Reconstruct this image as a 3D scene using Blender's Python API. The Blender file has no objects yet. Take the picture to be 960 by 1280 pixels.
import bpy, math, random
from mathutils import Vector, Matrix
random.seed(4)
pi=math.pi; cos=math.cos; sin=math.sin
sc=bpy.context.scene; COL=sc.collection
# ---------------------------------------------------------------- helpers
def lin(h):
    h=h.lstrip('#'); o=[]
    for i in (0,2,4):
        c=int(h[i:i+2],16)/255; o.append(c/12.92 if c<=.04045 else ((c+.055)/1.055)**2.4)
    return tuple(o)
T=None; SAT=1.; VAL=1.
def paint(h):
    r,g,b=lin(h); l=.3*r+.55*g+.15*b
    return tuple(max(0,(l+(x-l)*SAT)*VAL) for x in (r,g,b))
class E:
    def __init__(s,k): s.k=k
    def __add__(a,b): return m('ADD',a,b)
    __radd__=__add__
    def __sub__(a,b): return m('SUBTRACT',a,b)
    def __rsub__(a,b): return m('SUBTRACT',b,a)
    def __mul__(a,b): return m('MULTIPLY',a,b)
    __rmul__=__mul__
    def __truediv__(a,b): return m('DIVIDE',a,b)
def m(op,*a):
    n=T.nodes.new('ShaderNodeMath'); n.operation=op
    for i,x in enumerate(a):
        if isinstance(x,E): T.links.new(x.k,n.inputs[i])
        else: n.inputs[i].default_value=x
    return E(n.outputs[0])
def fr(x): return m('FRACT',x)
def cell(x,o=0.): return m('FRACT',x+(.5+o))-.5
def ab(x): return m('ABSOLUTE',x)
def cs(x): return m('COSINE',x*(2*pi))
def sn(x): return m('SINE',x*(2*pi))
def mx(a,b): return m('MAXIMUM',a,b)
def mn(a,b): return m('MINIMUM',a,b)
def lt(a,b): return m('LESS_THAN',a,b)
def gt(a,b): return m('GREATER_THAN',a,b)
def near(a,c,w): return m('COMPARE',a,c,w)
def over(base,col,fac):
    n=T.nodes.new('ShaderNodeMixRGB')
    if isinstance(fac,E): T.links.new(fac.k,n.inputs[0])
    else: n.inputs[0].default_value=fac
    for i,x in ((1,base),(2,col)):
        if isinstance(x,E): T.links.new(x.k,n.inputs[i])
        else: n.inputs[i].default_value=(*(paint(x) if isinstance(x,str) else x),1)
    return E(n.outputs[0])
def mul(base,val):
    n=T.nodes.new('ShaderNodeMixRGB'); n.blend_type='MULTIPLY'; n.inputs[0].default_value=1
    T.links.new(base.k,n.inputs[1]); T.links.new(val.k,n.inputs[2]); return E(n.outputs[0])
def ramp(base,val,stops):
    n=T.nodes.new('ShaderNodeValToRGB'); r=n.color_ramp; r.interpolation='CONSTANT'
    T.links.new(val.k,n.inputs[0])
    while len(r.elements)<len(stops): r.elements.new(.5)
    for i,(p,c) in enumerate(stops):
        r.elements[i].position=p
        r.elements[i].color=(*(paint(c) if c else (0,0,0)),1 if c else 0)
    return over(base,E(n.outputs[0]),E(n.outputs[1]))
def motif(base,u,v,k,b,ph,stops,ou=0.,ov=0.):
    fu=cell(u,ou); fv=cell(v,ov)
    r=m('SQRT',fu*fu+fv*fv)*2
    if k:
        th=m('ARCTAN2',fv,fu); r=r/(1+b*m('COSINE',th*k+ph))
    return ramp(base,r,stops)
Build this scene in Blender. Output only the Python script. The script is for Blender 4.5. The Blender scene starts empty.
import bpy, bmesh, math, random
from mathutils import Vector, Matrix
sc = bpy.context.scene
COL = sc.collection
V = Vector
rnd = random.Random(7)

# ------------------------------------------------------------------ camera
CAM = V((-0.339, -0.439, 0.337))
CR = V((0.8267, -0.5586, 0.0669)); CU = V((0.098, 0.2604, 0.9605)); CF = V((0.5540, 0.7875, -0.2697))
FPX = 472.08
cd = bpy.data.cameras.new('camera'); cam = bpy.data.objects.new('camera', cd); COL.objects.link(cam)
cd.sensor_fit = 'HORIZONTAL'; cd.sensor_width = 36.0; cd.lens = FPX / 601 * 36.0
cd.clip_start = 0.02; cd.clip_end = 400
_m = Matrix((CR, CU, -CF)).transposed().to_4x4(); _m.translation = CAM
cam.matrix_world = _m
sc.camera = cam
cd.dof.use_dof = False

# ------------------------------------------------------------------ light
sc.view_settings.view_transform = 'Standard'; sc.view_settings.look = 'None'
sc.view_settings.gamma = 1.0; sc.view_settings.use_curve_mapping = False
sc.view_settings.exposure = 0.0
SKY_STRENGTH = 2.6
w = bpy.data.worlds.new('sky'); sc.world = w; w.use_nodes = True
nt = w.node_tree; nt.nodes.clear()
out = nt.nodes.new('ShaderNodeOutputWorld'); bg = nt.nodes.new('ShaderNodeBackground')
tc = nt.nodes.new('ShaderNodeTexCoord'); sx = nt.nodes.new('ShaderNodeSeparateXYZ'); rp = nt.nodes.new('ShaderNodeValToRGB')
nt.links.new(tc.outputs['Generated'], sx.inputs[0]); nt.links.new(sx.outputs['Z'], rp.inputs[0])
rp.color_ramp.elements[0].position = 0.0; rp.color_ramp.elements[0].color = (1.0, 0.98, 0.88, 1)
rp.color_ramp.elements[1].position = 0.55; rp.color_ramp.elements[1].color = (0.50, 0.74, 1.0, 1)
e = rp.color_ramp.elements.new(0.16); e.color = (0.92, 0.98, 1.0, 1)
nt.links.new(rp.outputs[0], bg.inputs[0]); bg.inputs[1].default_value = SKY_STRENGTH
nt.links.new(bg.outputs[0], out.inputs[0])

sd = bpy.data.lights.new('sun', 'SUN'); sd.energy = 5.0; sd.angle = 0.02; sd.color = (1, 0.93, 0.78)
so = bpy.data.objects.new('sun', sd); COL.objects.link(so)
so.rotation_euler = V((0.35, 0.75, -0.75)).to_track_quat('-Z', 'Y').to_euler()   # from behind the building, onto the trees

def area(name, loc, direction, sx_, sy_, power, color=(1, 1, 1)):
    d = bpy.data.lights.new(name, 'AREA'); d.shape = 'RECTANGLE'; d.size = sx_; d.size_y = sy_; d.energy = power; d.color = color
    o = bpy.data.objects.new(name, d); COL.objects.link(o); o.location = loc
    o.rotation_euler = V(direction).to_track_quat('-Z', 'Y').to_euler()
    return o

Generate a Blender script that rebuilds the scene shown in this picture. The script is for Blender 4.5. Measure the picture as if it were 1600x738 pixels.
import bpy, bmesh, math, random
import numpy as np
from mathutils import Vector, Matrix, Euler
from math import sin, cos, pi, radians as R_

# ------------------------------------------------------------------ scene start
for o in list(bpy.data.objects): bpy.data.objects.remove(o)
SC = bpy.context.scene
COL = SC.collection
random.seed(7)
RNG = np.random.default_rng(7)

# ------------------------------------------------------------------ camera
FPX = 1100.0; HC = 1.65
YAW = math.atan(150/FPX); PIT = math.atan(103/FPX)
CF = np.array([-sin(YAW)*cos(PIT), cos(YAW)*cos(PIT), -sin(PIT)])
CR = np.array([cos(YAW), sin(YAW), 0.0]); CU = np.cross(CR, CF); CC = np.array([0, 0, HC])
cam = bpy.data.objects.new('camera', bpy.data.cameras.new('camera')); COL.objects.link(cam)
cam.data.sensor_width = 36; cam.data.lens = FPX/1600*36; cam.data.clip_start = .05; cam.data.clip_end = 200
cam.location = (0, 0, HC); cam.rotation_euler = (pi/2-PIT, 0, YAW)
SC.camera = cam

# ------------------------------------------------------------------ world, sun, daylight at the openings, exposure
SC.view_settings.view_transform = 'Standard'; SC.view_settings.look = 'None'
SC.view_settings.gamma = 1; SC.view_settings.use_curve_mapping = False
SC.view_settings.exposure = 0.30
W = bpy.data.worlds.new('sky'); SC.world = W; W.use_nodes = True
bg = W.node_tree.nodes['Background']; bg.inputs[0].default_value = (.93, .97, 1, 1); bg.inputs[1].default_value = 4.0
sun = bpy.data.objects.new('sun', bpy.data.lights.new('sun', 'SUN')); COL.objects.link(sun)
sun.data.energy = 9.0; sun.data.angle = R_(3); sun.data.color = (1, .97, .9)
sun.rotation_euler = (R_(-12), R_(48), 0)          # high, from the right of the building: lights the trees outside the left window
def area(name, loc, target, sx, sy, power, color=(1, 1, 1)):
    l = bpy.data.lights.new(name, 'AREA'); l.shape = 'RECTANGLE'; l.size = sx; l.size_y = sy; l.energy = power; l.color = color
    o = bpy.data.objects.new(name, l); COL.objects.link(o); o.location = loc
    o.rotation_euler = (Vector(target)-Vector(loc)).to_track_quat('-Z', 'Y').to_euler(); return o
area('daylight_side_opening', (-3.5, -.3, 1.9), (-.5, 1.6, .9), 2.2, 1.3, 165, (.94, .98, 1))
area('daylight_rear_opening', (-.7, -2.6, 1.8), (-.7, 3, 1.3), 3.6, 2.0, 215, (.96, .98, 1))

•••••

Locate all lines that include the word "scene" and copy them out.

Reconstruct this image as a 3D scene using Blender's Python API. The Blender file has no objects yet. Take the picture to be 960 by 1280 pixels.
sc=bpy.context.scene; COL=sc.collection
Build this scene in Blender. Output only the Python script. The script is for Blender 4.5. The Blender scene starts empty.
sc = bpy.context.scene
Generate a Blender script that rebuilds the scene shown in this picture. The script is for Blender 4.5. Measure the picture as if it were 1600x738 pixels.
# ------------------------------------------------------------------ scene start
SC = bpy.context.scene